Friday Performance Pick – 81

Reich, Drumming

The relentless rhythm that propels works like Honegger’s Pacific 231 and Prokofiev’s Precipitato (the previous two posts) can be used to a very different effect. One example is Drumming by Steve Reich (b. 1936).

Reich is a prominent composer within today’s “minimalist” school. Minimalism refers to the sparse materials used in the compositions. That minimal material may be short motives that are repeated throughout the work and subject to subtle and gradual changes. Frequently the material itself is quite simply, brief, and consonant.

Drumming was written in 1970-71, about the time I began studying composition. I have always thought of it as an aesthetic dark age for serious composers where the main goal (often the only goal) was novelty. This resulted almost always in musical chaos and incoherence.
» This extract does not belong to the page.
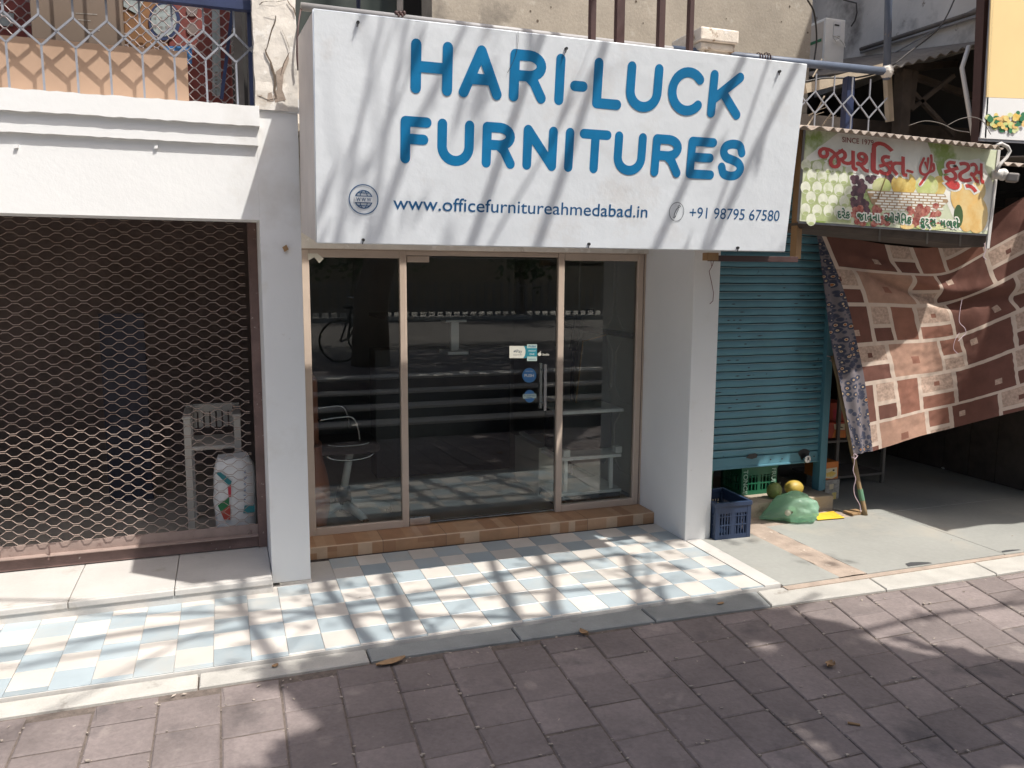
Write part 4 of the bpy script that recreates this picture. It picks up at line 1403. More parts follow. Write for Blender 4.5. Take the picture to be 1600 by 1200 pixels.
# loft roof of dark corrugated sheet
e0, e1 = at(1396, 106, 'y', 5.6), at(1545, 66, 'y', 5.6)
rows = [[], []]
n = 66
for i in range(n + 1):
    p = e0.lerp(e1, i / n * 1.25)
    zz_ = .014 * math.sin(i * 6.2832 / 6)
    rows[0].append(p + Vector((0, 0, zz_)))
    rows[1].append(p + Vector((.1, 2.2, .35 + zz_)))
mb = MB()
mb.sheet(rows)
mb.build('loft_roof', M['tin_dark'], parent=G, solid=.008)
for a, b_, wd in (((1412, 110), (1406, 220), .10), ((1427, 112), (1420, 172), .06), ((1422, 172), (1490, 118), .035), ((1424, 142), (1490, 212), .035), ((1386, 112), (1390, 190), .05), ((1404, 112), (1408, 125), .04)):
    mb = MB()
    mb.beam(at(*a, 'y', 5.75), at(*b_, 'y', 5.75), wd, wd)
    mb.build('loft_timber', M['wood_pale'] if wd == .05 else M['wood_dark'], parent=G)
mb = MB()
mb.beam(at(1395, 108, 'y', 5.7), at(1545, 96, 'y', 6.6), .06, .06)
mb.beam(at(1430, 120, 'y', 5.9), at(1540, 158, 'y', 5.9), .05, .05)
mb.build('loft_rafter', M['wood_dark'], parent=G)
mb = MB()
mb.box(4.5, 6.8, 5.95, 6.0, 2.8, 3.35)
mb.build('loft_boarding', M['wood_dark'], parent=G)

# air conditioner on the wall
q0, q1, q2 = at(1290, 60, 'y', 6.9), at(1322, 30, 'y', 6.9), at(1322, 97, 'y', 6.9)
ac = thing('air_conditioner', (q0.x, 6.9, q2.z), 'white air conditioner outdoor unit fixed on the grey neighbour wall', 'air conditioner')
zb_, zt_ = at(1300, 98, 'y', 6.9).z, at(1300, 28, 'y', 6.9).z
x0_ = at(1289, 60, 'y', 6.9).x
mb = MB()
mb.box(x0_, q1.x, 6.9, 7.55, zb_, zt_)
mb.build('unit_body', M['ac_white'], parent=ac, bevel=.012)
mb = MB()
mb.box(x0_ - .004, x0_ - .0005, 6.93, 7.52, zb_ + .03, zt_ - .03)
mb.build('fan_side', M['ac_side'], parent=ac)
mb = MB()
c = at(1308, 45, 'y', 6.893)
mb.box(c.x - .045, c.x + .045, 6.888, 6.899, c.z - .07, c.z + .07)
mb.build('valve_cover', M['white_flex'], parent=ac, bevel=.004)
mb = MB()
c = at(1307, 40, 'y', 6.884)
mb.box(c.x - .02, c.x + .035, 6.884, 6.887, c.z, c.z + .012)
mb.build('cover_slot', M['black'], parent=ac)
mb = MB()
mb.tube([at(x, y, 'y', 6.87) for x, y in ((1302, 58), (1306, 64), (1314, 62), (1320, 70))], .006, 5)
mb.tube([at(x, y, 'y', 6.87) for x, y in ((1304, 56), (1312, 60), (1321, 74))], .006, 5)
mb.build('refrigerant_pipe', M['ac_white'], parent=ac)
mb = MB()
c = at(1277, 65, 'x', x0_ - .006)
mb.box(x0_ - .008, x0_ - .005, c.y - .06, c.y + .12, c.z - .012, c.z + .016)
mb.build('rating_label', M['green_print'], parent=ac)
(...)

Minimalism, it seems to me, was an antidote to the excesses of the mid 20th century.

Minimalist music also has a distinctive quality of not be “goal-driven.” It lacks drama. There are no “Beethovenian” climaxes. Instead, you are drawn into an experience where the sound may be close to static, but not quite. Drumming follows a 6/4 meter throughout. Complexity is added and taken away. Additional players are added and taken away. The colors change. Everything is gradual.

At several points you will hear a phase shift. With two drummers playing a similar pattern, one of the drummers will begin to play a slightly faster tempo until he moves a beat ahead. The rhythms when the drummers are “out of phase” become much more complex and varied until they are once again “in phase.” Listen for example from about 1:58 to 2:15. You can hear this happen at several other points in the piece.

The minimalist movement was originally called the New York Hypnotic School, which as you will see, was an apt description.